- [Job]
Exactly as written, transcribe the lines that run from the one containing "The Blender Python" to the end of the records below.

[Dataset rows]
------------
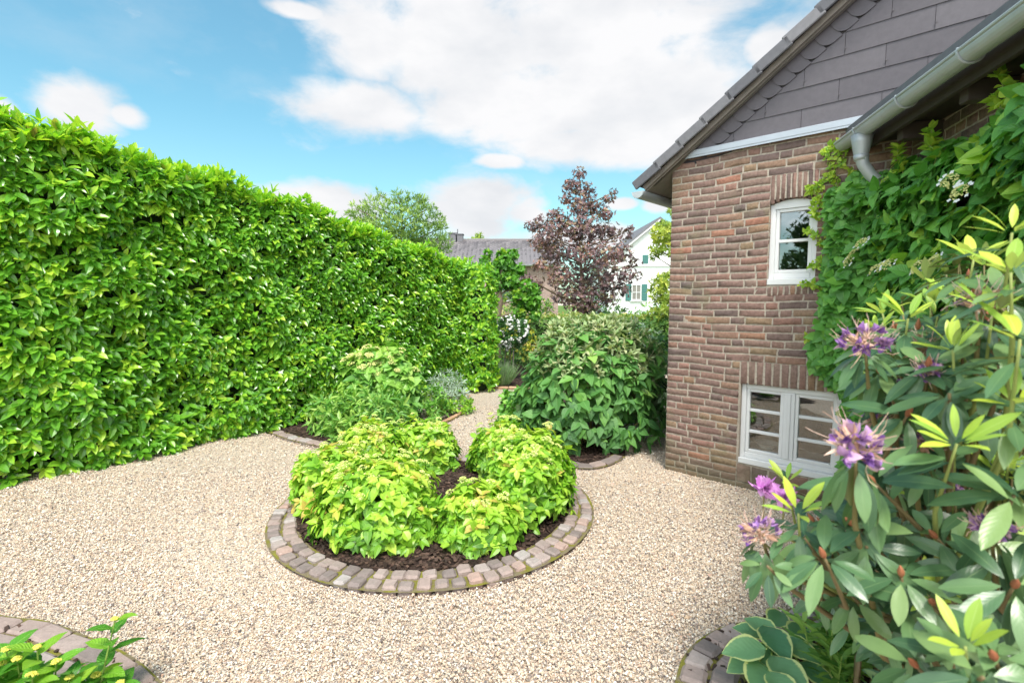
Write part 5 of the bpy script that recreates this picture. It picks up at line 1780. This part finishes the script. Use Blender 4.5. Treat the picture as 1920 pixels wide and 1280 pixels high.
# creeping young shoots over the brick and the window edge
b = MB(); bs_ = MB()
def runner(pts, PT, nn, L=.035, k=26):
    P = np.array([PT(*p) for p in smooth_poly([np.array(q, float) for q in pts], 6)])
    bs_.tube(P, .003, 4, .4)
    idx = rng.integers(0, len(P), k)
    Pp = P[idx] + rng.normal(0, .012, (k, 3))
    fill(b, Pp, nn + rng.normal(0, .5, (k, 3)), 3, .7, L, .7, T_OVATE, 0, 1)
wpt = lambda x, y: wall_pt(x, y)
F = lambda s, z: WP(s, z, .02)
for pts in (((1600, 420), (1575, 360), (1555, 300), (1550, 285)), ((1600, 460), (1560, 400), (1535, 375), (1520, 345)), ((1590, 380), (1570, 330), (1575, 285), (1560, 275)), ((1600, 330), (1580, 300), (1590, 280), (1575, 268)),
            ((1600, 520), (1560, 470), (1535, 450), (1515, 435)), ((1600, 560), (1560, 545), (1530, 535), (1500, 530)), ((1580, 470), (1550, 430), (1530, 400), (1528, 390)), ((1590, 640), (1560, 650), (1530, 640), (1515, 632)), ((1600, 480), (1560, 480), (1535, 495), (1520, 500)), ((1560, 330), (1540, 345), (1530, 355), (1520, 360))):
    runner([wpt(*p) for p in pts], F, WN)
# shoots standing up above the foliage by the gutter
for s_ in (.25, .6, 1.15, 1.5, 1.55, 1.62, 2.0, 2.4, 2.5, 2.9):
    z0 = float(np.interp(s_, [0, .35, .8, 1.3, 1.8, 2.4, 3.4], [2.52, 2.46, 2.46, 2.54, 2.62, 2.68, 2.68]))
    hgt = rng.uniform(.05, .16)
    P = np.array([VP(s_ + rng.normal(0, .02), z0 - .1 + q * (hgt + .1), .16 + .03 * q) for q in np.linspace(0, 1, 6)])
    bs_.tube(P, .003, 4, .9)
    fill(b, P[rng.integers(1, 6, 16)], ZU + rng.normal(0, .4, (16, 3)), 3, .6, .055, .6, T_OVATE, 0, 1)
# lighter young clusters scattered over the face
n = 420; s = rng.uniform(.1, 3.0, n); z = rng.uniform(.8, 2.5, n)
keepc = np.sin(s * 5.3 + 1) * np.sin(z * 6.1) > .15; s, z = s[keepc], z[keepc]; n = len(s)
fill(b, VC + s[:, None] * GD + GN * (.25 + rng.normal(0, .03, (n, 1))) + z[:, None] * ZU, GN + ZU * .5 + rng.normal(0, .3, (n, 3)), 4, .7, .045, .7, T_OVATE, 0, .8)
b.build('young_leaves', M['ivy_tip'], ivy); bs_.build('stems', M['twig'], ivy)
# flat cream flower heads with white outer florets
heads = [(1615, 455), (1600, 475), (1655, 500), (1665, 495), (1740, 495), (1752, 490), (1780, 340), (1640, 505), (1720, 500), (1590, 490), (1800, 360)]
b = MB(); w_ = MB()
for (x, y) in heads:
    d_ = ray(x, y); p0 = VC + GN * .37; t_ = ((p0 - CAMP) @ GN) / (d_ @ GN); p = CAMP + d_ * t_
    A1 = unit(GN + ZU * .6 + rng.normal(0, .2, 3))
    b = MB(); florets(b, p[None], A1[None], .040, 70, .0052); fh = b.build('flower_head', M['cream'], ivy)
    k = 9; a = rng.uniform(0, 6.28, k); X1 = unit(np.cross(A1, ZU)); Y1 = np.cross(A1, X1)
    cp = p + .050 * (np.cos(a)[:, None] * X1 + np.sin(a)[:, None] * Y1)
    for c_ in cp:
        n4 = 4; aa = rng.uniform(0, 6.28) + np.arange(4) * 1.57
        DD = np.cos(aa)[:, None] * X1 + np.sin(aa)[:, None] * Y1
        w_ = MB(); w_.leaves(np.repeat(c_[None], 4, 0), DD, np.repeat(A1[None], 4, 0), .011, .010, T_SMALL, rng.uniform(size=4), 0.0); w_.build('white_floret', M['petal_white'], fh)

# ================================================================== RHODODENDRON
rho = thing('rhododendron', (1.75, 1.75, 0), 'large rhododendron with leathery leaves and fading purple flowers in the right foreground', 'shrub')
leafb = MB(); youngb = MB(); stemb = MB(); petal = MB(); wither = MB(); pinkb = MB(); budb = MB()
TR = np.array([1.75, 1.75, 0.0])


def branch(p, ax, r=.006, rnd=.35):
    p = np.asarray(p); ax = unit(ax)
    q1 = p - ax * rng.uniform(.12, .2)
    q3 = TR + np.array([rng.normal(0, .15), rng.normal(0, .15), .05])
    q2 = q1 * .55 + q3 * .45 + ZU * .02 - unit(q1 - q3) * .0 + rng.normal(0, .04, 3)
    stemb.tube([p + ax * .004, p - ax * .05, q1, q2, q3 + ZU * .25, q3], [r * .55, r * .6, r, r * 1.5, r * 2.4, r * 2.6], 6, rnd, cap=True)


def rwhorl(p, ax, k=9, L=.115, spread=.85, young=False, bend=.16, W=.275, droop=0.0):
    p = np.asarray(p)[None]; A_ = unit(np.asarray(ax, float))[None]
    B, D_, N_ = whorl_leaves(p, A_, k, spread, .12)
    D_ = D_ - ZU * (0 if young else droop + rng.uniform(.0, .45, (len(D_), 1)))
    l = L * rng.normal(1, .14, len(B)).clip(.6, 1.4)
    (youngb if young else leafb).leaves(B + D_ * .012, D_, N_, l, l * W * rng.uniform(.85, 1.15, len(B)), T_RHODO, rng.uniform(.1, 1, len(B)), bend * rng.uniform(.3, 1.7, len(B)))


def truss(p, ax, size=.07, fresh=.5):
    """fading flower truss: crumpled purple petals among withered, curling ones"""
    petal = MB(); wither = MB()
    p = np.asarray(p); ax = unit(ax)
    n = 22
    B, D_, N_ = whorl_leaves(p[None], ax[None], n, .62, .25)
    for q in range(n):
        if rng.uniform() < fresh:
            c_ = p + D_[q] * size * rng.uniform(.4, .75)
            k = 8; dd = unit(D_[q] * .7 + rng.normal(0, .6, (k, 3)))
            petal.leaves(np.repeat(c_[None], k, 0), dd, rand_dirs(k), size * rng.uniform(.2, .42, k), size * rng.uniform(.16, .3, k), T_OVATE, rng.uniform(size=k), rng.uniform(-.5, .6, k))
        else:
            k = 4; dd = unit(D_[q] + rng.normal(0, .5, (k, 3)) - ZU * .25)
            c_ = p + D_[q] * size * .3
            wither.leaves(np.repeat(c_[None], k, 0), dd, rand_dirs(k), size * rng.uniform(.3, .65, k), size * rng.uniform(.08, .2, k), T_OVATE, rng.uniform(size=k), rng.uniform(-.6, .7, k))
        # long curling stamens and styles
        s0 = p + D_[q] * size * .35; e1 = unit(D_[q] + rng.normal(0, .3, 3)); e2 = unit(e1 + rng.normal(0, .5, 3) + ZU * .3)
        wither.tube([s0, s0 + e1 * size * .35, s0 + e1 * size * .55 + e2 * size * .2, s0 + e1 * size * .5 + e2 * size * .5], [.0011, .0009, .0007, .0006], 4, rng.uniform(.4, 1), cap=False)
    wither.tube([p - ax * .01, p + ax * size * .3], [.006, .004], 6, .2)
    if fresh > .05 and petal.n:
        po = petal.build('flower_cluster', M['purple'], rho); wither.build('withered_petals', M['withered'], po)
    else: wither.build('flower_cluster', M['withered'], rho)


def bud(p, ax):
    ax = unit(ax)
    t_ = np.linspace(0, 1, 6)[:, None]; budb = MB()
    budb.tube(np.asarray(p) + ax * .04 * t_, [.003, .0062, .0072, .006, .0036, .0006], 8, rng.uniform(.3, 1)); budb.build('bud', M['bud'], rho, smooth=True)


out_dir = lambda p: unit(np.array([p[0] - 1.75, p[1] - 1.85, (p[2] - .6) * .6]))
# the whorls one can tell apart in the photograph
young = [(1655, 590, 1.55, 8, .11), (1745, 575, 1.55, 8, .11), (1645, 625, 1.5, 7, .10), (1790, 560, 1.5, 8, .12), (1702, 600, 1.35, 9, .12), (1757, 596, 1.4, 7, .10), (1787, 660, 1.15, 8, .10), (1793, 835, .98, 9, .125), (1475, 905, 1.75, 8, .115), (1497, 965, 1.15, 7, .11), (1897, 440, 1.15, 9, .12), (1825, 490, 1.35, 9, .13),
         (1895, 515, 1.0, 8, .12), (1860, 590, 1.15, 8, .11), (1810, 1215, .82, 6, .12), (1700, 860, 1.5, 7, .10),  (1900, 760, 1.0, 7, .11), (1650, 880, 1.45, 6, .09), (1890, 870, 1.25, 7, .1), (1650, 740, 1.6, 7, .10), (1912, 640, .95, 7, .12)]
for (x, y, D_, k, L) in young:
    L *= .78
    p = at(x, y, D_); ax = unit(out_dir(p) * .5 + ZU * 1.0 + rng.normal(0, .12, 3))
    rwhorl(p, ax, k, L * .82, .52, True, .12, .27); rwhorl(p - ax * .035, ax, 7, L * 1.05, .95, False)
    branch(p, ax, .005, .9)
flowers = [(1622, 650, 1.25, .075, .5), (1735, 662, 1.35, .07, .12), (1605, 845, 1.02, .085, .55), (1842, 572, 1.2, .07, .2), (1745, 705, 1.2, .05, .95), (1730, 838, 1.25, .05, .8), (1425, 1000, 1.15, .058, .45), (1858, 992, 1.0, .048, 1.0),
           (1640, 790, 1.45, .05, .5), (1790, 930, 1.3, .04, .9), (1690, 740, 1.5, .06, .2)]
for (x, y, D_, sz, fr) in flowers:
    p = at(x, y, D_); ax = unit(out_dir(p) * .6 + ZU * .8 + rng.normal(0, .12, 3))
    truss(p, ax, sz * .88, min(1, fr * .85)); rwhorl(p - ax * .02, ax, 8, .08 if y < 700 else .105, 1.12, False, .2, .30, 0.2 if y < 700 else 1.3); branch(p, ax, .006, .5)
for (x, y, D_) in ((1433, 915, 1.7), (1470, 935, 1.6)):
    p = at(x, y, D_); k = 30; pinkb = MB()
    dd = unit(ZU * .6 + rng.normal(0, .7, (k, 3))); pinkb.leaves(np.repeat(p[None], k, 0), dd, rand_dirs(k), .05 * rng.uniform(.6, 1.2, k), .035, T_OVATE, rng.uniform(size=k), rng.uniform(-.4, .5, k)); pinkb.build('flower_cluster', M['pink'], rho)['label'] = 'fresh pink blossom'
    branch(p, ZU, .004, .6)
old = [(1546, 1045, 1.05, .12), (1625, 1025, 1.1, .12), (1756, 1008, 1.1, .11), (1440, 1062, 1.1, .10), (1865, 1235, .8, .12), (1842, 1270, .78, .12), (1640, 905, 1.1, .15), (1650, 690, 1.3, .12), (1690, 700, 1.3, .12), (1680, 750, 1.45, .11), (1740, 690, 1.2, .14), (1640, 640, 1.5, .12), (1720, 620, 1.5, .12), (1800, 640, 1.3, .13), (1850, 610, 1.3, .13), (1880, 560, 1.2, .13), (1600, 985, 1.15, .11), (1700, 960, 1.2, .12), (1690, 1080, 1.05, .13),
       (1600, 1120, 1.2, .12), (1750, 1130, 1.0, .12), (1900, 930, .95, .13), (1900, 1100, .9, .13), (1820, 1060, 1.05, .13), (1720, 1250, .95, .12), (1660, 1190, 1.15, .11), (1540, 1110, 1.3, .10), (1880, 700, 1.1, .13), (1650, 700, 1.4, .12), (1840, 760, 1.2, .12), (1700, 780, 1.2, .14), (1780, 740, 1.1, .13), (1680, 700, 1.6, .12), (1510, 1010, 1.35, .11), (1640, 830, 1.35, .11)]
for q, (x, y, D_, L) in enumerate(old):
    L *= .76
    p = at(x, y, D_); ax = unit(out_dir(p) * .8 + ZU * .55 + rng.normal(0, .15, 3))
    rwhorl(p, ax, 9, L, 1.0, False, .2, .32); branch(p, ax, .006, .2)
    if q % 2 == 0: bud(p, ax)
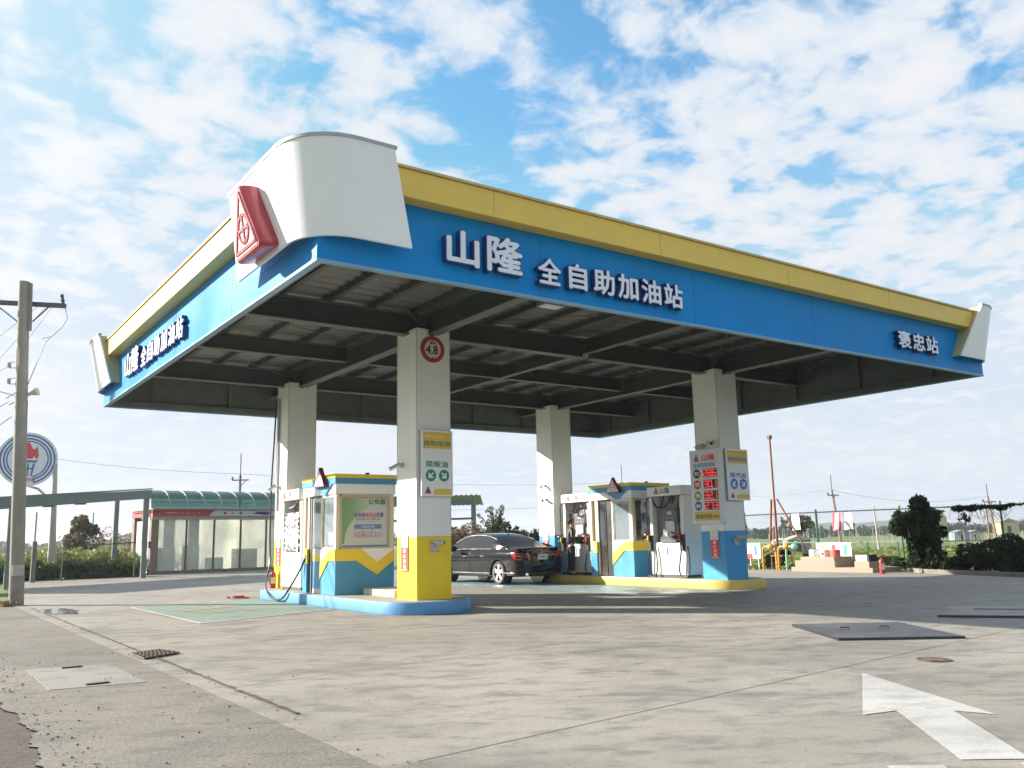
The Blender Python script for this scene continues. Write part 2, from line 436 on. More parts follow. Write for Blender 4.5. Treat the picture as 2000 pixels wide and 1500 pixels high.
# green bay with white border beside the blue island
bay_g = ground_mat('bay_green_paint', (.19, .27, .225), (.20, .21, .18), (.25, .33, .28), bump=.3)
bay_b = ground_mat('bay_blue_paint', (.15, .27, .30), (.13, .15, .15), (.25, .34, .36), bump=.3, rough=.5)
wht_g = ground_mat('worn_white_paint', (.47, .465, .44), (.30, .29, .27), (.53, .525, .505), bump=.2, grain=.08)
org_g = ground_mat('worn_orange_paint', (.31, .28, .18), (.21, .25, .20), (.36, .31, .19), bump=.3)
sheet('bay_marking', [(.42, 6.2), (3.6, 7.35), (3.6, 12.4), (.42, 11.8)], .004, bay_g)
mk = MB()
mk.add([(.36, 6.1, .008), (.46, 6.1, .008), (.46, 11.85, .008), (.36, 11.85, .008)], [(0, 1, 2, 3)])
mk.add([(.46, 6.1, .008), (3.6, 7.27, .008), (3.6, 7.37, .008), (.46, 6.2, .008)], [(0, 1, 2, 3)])
mk.add([(.46, 11.75, .008), (3.6, 12.36, .008), (3.6, 12.46, .008), (.46, 11.85, .008)], [(0, 1, 2, 3)])
tag(mk.build('bay_border_line', wht_g), kind='structure')
random.seed(5)
pb = MB()
for i in range(16):
    cx = 1.1 + random.random() * 1.3; cy = 8.6 + random.random() * 1.9; n = 7
    pb.add([(cx + random.uniform(.07, .26) * math.cos(a * 2 * math.pi / n), cy + random.uniform(.1, .45) * math.sin(a * 2 * math.pi / n), .0075 + i * .0001) for a in range(n)], [tuple(range(n))])
tag(pb.build('worn_lettering_marking', org_g), kind='structure')
sheet('blue_bay_marking', [(10.4, 5.0), (12.95, 4.4), (13.05, 18), (10.4, 18)], .004, bay_b)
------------
- [Result below]
The Blender Python script for this scene continues. Write part 2, from line 436 on. More parts follow. Write for Blender 4.5. Treat the picture as 2000 pixels wide and 1500 pixels high.
# green bay with white border beside the blue island
bay_g = ground_mat('bay_green_paint', (.19, .27, .225), (.20, .21, .18), (.25, .33, .28), bump=.3)
bay_b = ground_mat('bay_blue_paint', (.15, .27, .30), (.13, .15, .15), (.25, .34, .36), bump=.3, rough=.5)
wht_g = ground_mat('worn_white_paint', (.47, .465, .44), (.30, .29, .27), (.53, .525, .505), bump=.2, grain=.08)
org_g = ground_mat('worn_orange_paint', (.31, .28, .18), (.21, .25, .20), (.36, .31, .19), bump=.3)
sheet('bay_marking', [(.42, 6.2), (3.6, 7.35), (3.6, 12.4), (.42, 11.8)], .004, bay_g)
mk = MB()
mk.add([(.36, 6.1, .008), (.46, 6.1, .008), (.46, 11.85, .008), (.36, 11.85, .008)], [(0, 1, 2, 3)])
mk.add([(.46, 6.1, .008), (3.6, 7.27, .008), (3.6, 7.37, .008), (.46, 6.2, .008)], [(0, 1, 2, 3)])
mk.add([(.46, 11.75, .008), (3.6, 12.36, .008), (3.6, 12.46, .008), (.46, 11.85, .008)], [(0, 1, 2, 3)])
tag(mk.build('bay_border_line', wht_g), kind='structure')
random.seed(5)
pb = MB()
for i in range(16):
    cx = 1.1 + random.random() * 1.3; cy = 8.6 + random.random() * 1.9; n = 7
    pb.add([(cx + random.uniform(.07, .26) * math.cos(a * 2 * math.pi / n), cy + random.uniform(.1, .45) * math.sin(a * 2 * math.pi / n), .0075 + i * .0001) for a in range(n)], [tuple(range(n))])
tag(pb.build('worn_lettering_marking', org_g), kind='structure')
sheet('blue_bay_marking', [(10.4, 5.0), (12.95, 4.4), (13.05, 18), (10.4, 18)], .004, bay_b)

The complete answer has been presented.